Batu bara telah lama menjadi sumber energi vital di berbagai sektor, mulai dari pembangkit listrik skala besar hingga pemanas rumah tangga sederhana. Namun, efisiensi dan keamanan dalam proses membakar batu bara memerlukan pemahaman yang tepat mengenai prinsip pembakaran. Pembakaran yang tidak optimal tidak hanya memboroskan energi tetapi juga meningkatkan emisi polutan.
Sebelum memulai proses pembakaran, sangat penting untuk mengetahui jenis batu bara yang Anda gunakan. Batu bara diklasifikasikan berdasarkan kandungan karbon, kelembaban, dan nilai kalorinya (seperti lignit, sub-bituminus, bituminus, dan antrasit). Batu bara dengan kandungan kelembaban tinggi memerlukan energi lebih banyak untuk menguapkan air sebelum pembakaran efektif dapat terjadi. Oleh karena itu, pastikan batu bara yang akan dibakar memiliki kadar air serendah mungkin untuk mencapai efisiensi termal yang maksimal.
Langkah persiapan adalah fondasi dari pembakaran yang berhasil. Pertama, pastikan suplai udara (oksigen) mencukupi. Pembakaran membutuhkan tiga elemen: bahan bakar (batu bara), panas (sumber penyalaan), dan oksidator (udara). Untuk batu bara, udara harus disediakan dari bawah (udara primer) untuk mengeringkan dan memanaskan bahan bakar, serta dari atas (udara sekunder) untuk memastikan pembakaran gas yang dilepaskan sempurna.
Ukuran (ukuran partikel) batu bara juga memainkan peran krusial. Batu bara yang terlalu besar akan membakar lebih lambat dan mungkin tidak tuntas, sementara batu bara yang terlalu halus (debu) dapat menyebabkan pembakaran terlalu cepat, menghasilkan abu terbang (fly ash), dan menimbulkan risiko ledakan debu di lingkungan tertutup. Ukuran yang ideal umumnya berkisar antara 1 hingga 5 cm tergantung desain tungku atau boiler.
Setelah persiapan matang, proses penyalaan dimulai. Gunakan bahan penyala yang mudah terbakar (starter) dalam jumlah terbatas. Setelah api awal terbentuk, tambahkan batu bara secara bertahap. Penambahan yang terlalu cepat akan menurunkan suhu tungku dan menghambat proses pengeringan batu bara baru, menyebabkan asap tebal dan pembakaran tidak sempurna.

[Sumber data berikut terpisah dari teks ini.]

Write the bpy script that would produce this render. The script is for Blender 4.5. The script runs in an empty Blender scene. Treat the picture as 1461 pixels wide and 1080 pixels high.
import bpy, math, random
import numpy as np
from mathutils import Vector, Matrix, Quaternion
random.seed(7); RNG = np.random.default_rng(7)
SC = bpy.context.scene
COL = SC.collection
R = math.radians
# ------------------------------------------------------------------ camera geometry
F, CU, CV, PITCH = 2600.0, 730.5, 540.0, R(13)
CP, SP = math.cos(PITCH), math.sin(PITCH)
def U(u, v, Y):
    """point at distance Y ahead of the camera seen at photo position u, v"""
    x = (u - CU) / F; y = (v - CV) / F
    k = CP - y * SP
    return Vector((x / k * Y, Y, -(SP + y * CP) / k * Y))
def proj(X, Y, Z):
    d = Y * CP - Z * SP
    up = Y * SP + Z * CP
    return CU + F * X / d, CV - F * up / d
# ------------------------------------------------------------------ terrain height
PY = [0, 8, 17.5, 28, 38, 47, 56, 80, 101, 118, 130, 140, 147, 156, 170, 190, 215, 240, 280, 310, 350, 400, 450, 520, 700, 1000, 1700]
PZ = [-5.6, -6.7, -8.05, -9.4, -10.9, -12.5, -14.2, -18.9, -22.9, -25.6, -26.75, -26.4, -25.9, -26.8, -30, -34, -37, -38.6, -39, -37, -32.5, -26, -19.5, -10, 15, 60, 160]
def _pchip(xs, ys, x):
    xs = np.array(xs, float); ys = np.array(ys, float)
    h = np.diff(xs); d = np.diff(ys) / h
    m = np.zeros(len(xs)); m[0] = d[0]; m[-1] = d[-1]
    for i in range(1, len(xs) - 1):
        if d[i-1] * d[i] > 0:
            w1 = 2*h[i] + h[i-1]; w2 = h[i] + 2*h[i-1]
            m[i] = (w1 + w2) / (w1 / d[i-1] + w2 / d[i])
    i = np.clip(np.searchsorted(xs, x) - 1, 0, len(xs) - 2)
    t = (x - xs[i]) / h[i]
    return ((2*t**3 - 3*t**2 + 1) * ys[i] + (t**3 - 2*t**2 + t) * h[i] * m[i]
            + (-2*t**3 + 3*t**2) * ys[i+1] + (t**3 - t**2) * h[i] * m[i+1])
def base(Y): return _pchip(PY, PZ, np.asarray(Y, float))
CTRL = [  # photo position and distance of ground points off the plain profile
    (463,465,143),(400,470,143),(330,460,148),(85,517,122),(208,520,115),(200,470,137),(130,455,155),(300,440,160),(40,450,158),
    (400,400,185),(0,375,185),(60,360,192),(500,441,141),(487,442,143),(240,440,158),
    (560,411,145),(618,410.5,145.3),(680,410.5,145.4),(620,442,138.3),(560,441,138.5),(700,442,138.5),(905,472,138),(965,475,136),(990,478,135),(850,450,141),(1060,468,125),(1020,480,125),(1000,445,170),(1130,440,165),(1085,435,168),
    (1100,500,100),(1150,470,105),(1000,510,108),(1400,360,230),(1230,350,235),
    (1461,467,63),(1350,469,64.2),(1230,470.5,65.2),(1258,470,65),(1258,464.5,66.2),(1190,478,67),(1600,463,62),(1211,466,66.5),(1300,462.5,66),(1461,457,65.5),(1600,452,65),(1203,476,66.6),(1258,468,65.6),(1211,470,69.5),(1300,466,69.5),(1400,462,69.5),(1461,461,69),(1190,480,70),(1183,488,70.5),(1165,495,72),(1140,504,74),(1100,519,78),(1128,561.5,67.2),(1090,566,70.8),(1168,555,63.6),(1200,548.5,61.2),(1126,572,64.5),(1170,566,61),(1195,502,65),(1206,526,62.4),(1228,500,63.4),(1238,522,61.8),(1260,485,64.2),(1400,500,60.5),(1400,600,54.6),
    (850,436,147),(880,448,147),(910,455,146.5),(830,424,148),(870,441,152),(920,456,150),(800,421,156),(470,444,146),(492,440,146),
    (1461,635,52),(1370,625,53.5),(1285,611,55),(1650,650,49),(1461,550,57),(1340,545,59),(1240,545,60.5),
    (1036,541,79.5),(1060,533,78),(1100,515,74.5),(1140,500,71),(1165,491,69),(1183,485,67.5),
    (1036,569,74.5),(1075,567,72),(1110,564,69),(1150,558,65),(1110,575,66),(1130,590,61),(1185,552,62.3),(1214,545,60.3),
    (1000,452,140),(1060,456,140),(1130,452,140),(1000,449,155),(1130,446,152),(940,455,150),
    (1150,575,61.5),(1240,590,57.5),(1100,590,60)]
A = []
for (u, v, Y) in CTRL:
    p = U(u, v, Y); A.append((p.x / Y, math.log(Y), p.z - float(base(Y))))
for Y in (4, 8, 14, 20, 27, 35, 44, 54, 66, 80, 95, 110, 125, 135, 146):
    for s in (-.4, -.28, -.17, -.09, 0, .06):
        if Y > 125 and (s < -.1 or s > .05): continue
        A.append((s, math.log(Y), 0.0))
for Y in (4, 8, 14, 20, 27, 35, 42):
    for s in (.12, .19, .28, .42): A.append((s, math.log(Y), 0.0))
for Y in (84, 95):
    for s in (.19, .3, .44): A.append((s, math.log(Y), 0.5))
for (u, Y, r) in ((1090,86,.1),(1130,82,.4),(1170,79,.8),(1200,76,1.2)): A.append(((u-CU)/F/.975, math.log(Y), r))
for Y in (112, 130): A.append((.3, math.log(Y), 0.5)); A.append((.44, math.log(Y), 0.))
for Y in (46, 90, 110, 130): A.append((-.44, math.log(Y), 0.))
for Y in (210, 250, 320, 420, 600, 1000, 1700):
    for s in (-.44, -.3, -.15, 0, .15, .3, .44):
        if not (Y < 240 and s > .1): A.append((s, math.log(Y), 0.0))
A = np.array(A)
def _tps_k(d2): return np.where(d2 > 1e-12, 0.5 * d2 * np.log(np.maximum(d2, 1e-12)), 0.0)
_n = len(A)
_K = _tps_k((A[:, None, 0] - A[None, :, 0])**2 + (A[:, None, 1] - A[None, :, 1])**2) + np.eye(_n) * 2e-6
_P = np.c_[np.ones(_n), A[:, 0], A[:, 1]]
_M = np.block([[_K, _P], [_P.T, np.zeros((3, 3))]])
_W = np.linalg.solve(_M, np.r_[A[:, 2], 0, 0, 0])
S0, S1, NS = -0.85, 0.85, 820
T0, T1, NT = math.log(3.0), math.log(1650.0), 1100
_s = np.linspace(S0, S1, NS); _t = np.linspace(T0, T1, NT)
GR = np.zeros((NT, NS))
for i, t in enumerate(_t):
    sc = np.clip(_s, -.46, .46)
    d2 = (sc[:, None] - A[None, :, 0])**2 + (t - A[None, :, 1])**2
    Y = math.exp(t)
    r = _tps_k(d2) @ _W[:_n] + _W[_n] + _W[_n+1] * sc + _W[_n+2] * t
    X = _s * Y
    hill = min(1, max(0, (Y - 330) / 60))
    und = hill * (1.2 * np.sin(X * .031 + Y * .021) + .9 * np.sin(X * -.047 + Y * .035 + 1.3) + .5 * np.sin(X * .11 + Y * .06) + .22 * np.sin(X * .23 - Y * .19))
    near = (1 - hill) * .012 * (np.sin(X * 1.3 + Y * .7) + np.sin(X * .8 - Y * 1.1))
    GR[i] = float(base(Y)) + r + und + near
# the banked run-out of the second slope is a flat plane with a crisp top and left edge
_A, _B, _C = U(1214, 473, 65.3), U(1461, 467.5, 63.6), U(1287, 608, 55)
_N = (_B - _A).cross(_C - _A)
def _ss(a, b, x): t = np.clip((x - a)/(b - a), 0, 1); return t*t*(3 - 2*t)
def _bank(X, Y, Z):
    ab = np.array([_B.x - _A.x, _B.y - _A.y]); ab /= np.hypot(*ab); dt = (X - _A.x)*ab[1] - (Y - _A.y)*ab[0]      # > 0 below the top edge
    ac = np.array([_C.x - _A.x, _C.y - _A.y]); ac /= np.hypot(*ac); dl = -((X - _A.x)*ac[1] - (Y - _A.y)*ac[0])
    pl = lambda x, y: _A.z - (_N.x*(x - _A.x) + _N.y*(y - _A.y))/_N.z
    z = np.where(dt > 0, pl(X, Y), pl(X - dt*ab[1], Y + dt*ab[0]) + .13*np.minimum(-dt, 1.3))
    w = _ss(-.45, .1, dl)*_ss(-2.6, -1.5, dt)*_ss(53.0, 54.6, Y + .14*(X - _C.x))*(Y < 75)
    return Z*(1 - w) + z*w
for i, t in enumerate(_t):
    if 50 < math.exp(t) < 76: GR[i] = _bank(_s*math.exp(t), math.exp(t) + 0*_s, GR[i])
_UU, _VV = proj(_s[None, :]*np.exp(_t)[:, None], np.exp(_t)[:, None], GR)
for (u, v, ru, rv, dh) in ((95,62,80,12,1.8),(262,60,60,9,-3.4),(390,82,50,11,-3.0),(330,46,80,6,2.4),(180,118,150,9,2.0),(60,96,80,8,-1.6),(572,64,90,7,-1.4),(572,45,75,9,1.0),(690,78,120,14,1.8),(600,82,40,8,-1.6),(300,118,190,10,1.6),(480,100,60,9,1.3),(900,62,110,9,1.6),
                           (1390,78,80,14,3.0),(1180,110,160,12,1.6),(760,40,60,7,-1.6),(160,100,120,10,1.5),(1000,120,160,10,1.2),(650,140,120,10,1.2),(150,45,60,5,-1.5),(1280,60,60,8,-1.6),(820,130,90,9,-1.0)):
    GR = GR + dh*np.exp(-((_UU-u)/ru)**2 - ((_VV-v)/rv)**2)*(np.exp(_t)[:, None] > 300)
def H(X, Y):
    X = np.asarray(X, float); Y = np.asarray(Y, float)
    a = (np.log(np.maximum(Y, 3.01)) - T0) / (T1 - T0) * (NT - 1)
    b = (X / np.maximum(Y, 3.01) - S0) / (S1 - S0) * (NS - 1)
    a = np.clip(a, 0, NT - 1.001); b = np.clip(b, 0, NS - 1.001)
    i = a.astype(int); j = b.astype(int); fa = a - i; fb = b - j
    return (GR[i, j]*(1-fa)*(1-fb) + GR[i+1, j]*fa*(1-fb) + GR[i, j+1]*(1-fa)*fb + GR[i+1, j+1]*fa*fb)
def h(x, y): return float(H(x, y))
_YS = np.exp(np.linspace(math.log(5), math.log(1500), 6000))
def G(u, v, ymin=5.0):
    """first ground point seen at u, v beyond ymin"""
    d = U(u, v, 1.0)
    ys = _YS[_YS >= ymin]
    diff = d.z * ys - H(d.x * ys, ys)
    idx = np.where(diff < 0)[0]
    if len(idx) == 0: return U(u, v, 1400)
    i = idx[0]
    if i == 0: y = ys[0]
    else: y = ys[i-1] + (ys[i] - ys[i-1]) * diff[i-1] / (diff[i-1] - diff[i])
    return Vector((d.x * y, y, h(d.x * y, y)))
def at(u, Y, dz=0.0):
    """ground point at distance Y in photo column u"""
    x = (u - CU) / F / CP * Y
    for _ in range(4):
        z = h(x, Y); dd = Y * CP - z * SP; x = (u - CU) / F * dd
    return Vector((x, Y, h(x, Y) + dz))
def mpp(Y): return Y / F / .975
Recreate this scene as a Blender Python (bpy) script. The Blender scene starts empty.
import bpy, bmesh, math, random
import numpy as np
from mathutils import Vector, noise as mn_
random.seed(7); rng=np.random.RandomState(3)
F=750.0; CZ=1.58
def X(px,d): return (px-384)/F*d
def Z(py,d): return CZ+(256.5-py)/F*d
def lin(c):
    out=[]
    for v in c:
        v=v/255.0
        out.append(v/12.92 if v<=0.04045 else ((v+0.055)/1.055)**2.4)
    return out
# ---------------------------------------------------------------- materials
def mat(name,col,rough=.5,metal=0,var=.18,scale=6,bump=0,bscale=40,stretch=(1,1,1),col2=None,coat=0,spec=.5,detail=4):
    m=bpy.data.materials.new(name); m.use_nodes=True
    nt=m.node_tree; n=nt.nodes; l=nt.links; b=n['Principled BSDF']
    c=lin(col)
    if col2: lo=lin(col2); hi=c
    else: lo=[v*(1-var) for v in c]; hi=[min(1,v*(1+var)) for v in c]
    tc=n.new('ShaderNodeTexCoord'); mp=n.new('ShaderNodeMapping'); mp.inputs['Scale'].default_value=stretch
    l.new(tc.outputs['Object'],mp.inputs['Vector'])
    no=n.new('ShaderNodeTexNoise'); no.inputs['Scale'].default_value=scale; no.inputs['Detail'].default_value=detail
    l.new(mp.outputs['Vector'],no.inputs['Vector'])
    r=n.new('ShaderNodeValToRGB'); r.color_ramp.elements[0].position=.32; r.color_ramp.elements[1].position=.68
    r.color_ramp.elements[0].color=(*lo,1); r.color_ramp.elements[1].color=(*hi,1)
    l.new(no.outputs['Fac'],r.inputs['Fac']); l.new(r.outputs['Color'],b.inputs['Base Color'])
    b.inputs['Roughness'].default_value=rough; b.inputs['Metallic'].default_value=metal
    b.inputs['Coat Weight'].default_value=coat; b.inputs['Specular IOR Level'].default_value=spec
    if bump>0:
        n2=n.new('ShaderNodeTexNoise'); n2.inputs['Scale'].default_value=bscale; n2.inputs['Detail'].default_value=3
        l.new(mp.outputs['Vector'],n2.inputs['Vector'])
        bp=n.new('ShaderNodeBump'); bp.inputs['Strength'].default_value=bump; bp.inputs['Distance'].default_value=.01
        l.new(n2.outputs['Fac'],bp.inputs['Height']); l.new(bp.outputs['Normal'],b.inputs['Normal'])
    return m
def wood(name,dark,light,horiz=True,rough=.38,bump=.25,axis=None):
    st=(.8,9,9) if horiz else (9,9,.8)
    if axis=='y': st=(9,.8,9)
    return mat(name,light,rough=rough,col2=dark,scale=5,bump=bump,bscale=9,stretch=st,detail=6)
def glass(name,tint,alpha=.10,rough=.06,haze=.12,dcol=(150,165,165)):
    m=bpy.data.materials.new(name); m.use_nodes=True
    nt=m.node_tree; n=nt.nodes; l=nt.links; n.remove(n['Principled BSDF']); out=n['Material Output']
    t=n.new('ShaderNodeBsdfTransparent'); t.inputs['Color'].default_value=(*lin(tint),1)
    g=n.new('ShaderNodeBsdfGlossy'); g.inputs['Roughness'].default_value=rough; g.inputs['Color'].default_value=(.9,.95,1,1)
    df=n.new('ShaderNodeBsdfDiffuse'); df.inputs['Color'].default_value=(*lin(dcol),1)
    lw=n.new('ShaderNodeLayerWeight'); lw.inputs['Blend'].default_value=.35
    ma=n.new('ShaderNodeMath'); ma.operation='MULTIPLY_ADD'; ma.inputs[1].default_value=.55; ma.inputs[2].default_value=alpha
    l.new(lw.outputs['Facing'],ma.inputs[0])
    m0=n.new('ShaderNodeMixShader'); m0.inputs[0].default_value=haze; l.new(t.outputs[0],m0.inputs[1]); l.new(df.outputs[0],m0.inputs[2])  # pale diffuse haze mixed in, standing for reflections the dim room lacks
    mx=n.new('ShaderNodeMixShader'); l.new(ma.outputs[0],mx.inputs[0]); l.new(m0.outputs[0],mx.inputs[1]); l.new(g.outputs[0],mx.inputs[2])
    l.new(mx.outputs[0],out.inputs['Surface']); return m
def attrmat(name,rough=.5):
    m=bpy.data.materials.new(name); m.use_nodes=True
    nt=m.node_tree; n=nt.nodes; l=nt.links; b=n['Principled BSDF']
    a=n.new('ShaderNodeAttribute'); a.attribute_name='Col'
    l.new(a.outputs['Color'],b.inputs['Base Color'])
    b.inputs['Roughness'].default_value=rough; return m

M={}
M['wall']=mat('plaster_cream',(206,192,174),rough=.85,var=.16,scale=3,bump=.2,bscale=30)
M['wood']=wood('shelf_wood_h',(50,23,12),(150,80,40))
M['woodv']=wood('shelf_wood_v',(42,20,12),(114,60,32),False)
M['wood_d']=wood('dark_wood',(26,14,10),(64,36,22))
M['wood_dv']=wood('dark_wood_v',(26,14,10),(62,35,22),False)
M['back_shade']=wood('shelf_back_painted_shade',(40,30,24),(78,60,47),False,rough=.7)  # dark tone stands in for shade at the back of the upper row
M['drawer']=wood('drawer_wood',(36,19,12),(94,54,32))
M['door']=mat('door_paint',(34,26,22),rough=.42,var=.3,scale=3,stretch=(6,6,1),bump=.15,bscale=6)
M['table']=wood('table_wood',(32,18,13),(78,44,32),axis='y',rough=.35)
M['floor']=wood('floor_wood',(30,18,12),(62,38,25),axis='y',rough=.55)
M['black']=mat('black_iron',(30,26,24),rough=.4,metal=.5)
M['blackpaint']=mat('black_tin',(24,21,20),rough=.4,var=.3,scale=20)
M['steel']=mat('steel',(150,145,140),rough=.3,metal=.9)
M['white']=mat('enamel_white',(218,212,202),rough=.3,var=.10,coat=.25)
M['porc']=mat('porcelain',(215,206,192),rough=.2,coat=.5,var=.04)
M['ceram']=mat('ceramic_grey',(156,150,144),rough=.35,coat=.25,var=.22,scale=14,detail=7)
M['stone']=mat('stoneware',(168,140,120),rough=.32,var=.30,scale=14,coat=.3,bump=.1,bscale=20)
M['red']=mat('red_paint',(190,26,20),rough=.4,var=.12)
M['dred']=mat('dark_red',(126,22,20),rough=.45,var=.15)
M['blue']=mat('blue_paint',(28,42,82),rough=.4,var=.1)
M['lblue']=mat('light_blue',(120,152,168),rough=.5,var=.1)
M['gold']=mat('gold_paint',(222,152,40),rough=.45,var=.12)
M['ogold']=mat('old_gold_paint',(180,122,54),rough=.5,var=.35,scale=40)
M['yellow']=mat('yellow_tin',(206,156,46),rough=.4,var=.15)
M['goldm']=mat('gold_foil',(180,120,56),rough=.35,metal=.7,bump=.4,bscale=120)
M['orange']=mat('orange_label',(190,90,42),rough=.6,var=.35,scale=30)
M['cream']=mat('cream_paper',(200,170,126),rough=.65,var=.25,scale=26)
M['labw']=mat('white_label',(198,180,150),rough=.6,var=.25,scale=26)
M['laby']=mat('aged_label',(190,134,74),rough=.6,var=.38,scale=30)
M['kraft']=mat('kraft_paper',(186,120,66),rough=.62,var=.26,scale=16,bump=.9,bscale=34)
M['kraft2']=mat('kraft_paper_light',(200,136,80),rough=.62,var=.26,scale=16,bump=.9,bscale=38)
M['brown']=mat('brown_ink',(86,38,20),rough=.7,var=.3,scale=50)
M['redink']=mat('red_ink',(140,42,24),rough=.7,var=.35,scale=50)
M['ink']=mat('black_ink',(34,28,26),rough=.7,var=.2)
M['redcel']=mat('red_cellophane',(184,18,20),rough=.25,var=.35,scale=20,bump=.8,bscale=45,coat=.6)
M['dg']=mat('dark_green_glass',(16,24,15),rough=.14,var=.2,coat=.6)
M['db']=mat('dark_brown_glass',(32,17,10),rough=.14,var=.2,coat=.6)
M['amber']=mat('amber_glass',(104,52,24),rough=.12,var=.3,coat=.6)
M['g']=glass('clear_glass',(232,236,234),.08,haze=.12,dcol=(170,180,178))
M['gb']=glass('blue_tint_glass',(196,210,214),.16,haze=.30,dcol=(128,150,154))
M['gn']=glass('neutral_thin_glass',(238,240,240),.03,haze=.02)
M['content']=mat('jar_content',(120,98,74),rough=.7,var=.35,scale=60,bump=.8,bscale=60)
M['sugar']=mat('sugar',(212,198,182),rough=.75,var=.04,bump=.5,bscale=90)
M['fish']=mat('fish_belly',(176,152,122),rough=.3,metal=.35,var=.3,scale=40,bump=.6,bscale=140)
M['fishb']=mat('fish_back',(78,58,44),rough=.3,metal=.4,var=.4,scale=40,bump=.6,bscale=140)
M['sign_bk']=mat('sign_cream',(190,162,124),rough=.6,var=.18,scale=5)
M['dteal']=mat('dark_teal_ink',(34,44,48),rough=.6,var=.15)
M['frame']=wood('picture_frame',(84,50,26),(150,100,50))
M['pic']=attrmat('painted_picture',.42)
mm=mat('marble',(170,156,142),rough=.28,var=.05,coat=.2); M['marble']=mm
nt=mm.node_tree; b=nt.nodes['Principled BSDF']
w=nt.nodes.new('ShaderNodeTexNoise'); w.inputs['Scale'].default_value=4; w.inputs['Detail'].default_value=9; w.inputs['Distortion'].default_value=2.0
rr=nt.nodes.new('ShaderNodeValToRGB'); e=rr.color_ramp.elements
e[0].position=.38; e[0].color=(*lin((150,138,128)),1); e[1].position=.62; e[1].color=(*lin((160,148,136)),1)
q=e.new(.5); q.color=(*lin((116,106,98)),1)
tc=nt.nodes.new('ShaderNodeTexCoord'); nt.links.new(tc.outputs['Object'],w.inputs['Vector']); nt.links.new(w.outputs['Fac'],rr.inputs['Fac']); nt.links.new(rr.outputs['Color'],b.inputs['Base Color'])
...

Kontrol udara adalah kunci untuk mencapai efisiensi. Rasio udara-bahan bakar harus dipertahankan secara cermat. Terlalu sedikit udara akan menyebabkan pembakaran tidak tuntas, menghasilkan karbon monoksida (CO) beracun. Sebaliknya, terlalu banyak udara akan mendinginkan ruang bakar dan membuang panas melalui cerobong asap. Idealnya, pembakaran harus menghasilkan nyala api berwarna kuning cerah atau oranye, bukan asap hitam pekat.
Pembakaran batu bara selalu meninggalkan residu berupa abu. Akumulasi abu yang berlebihan di dasar tungku (grate) akan menghalangi aliran udara primer, yang secara drastis mengurangi efisiensi pembakaran. Oleh karena itu, pembersihan abu secara rutin sangat diperlukan. Pastikan abu yang dibuang telah benar-benar dingin untuk menghindari kebakaran lebih lanjut.
Selain itu, pemeliharaan rutin pada tungku atau boiler sangat penting. Jelaga yang menempel pada permukaan pemindah panas (seperti tabung boiler) bertindak sebagai isolator yang menghambat perpindahan panas, memaksa Anda untuk membakar lebih banyak batu bara untuk mencapai output energi yang sama. Membersihkan jelaga secara berkala adalah cara langsung untuk mempertahankan efisiensi energi dari proses membakar batu bara Anda.
Keselamatan adalah prioritas utama. Jangan pernah mencoba menyalakan kembali batu bara yang baru saja padam menggunakan cairan mudah terbakar seperti bensin atau minyak tanah. Selalu gunakan bahan penyala yang dirancang khusus. Pastikan ventilasi ruangan memadai untuk menghindari penumpukan gas berbahaya seperti karbon monoksida. Jika Anda bekerja dengan sistem pembakaran skala industri, kepatuhan terhadap protokol keselamatan operasional adalah wajib.
Dengan mengontrol ukuran bahan bakar, memastikan suplai udara yang tepat, dan melakukan pemeliharaan rutin, proses pembakaran batu bara dapat dilakukan dengan tingkat efisiensi yang tinggi, menghemat biaya energi, sekaligus meminimalkan dampak lingkungan yang mungkin timbul dari pembakaran yang buruk.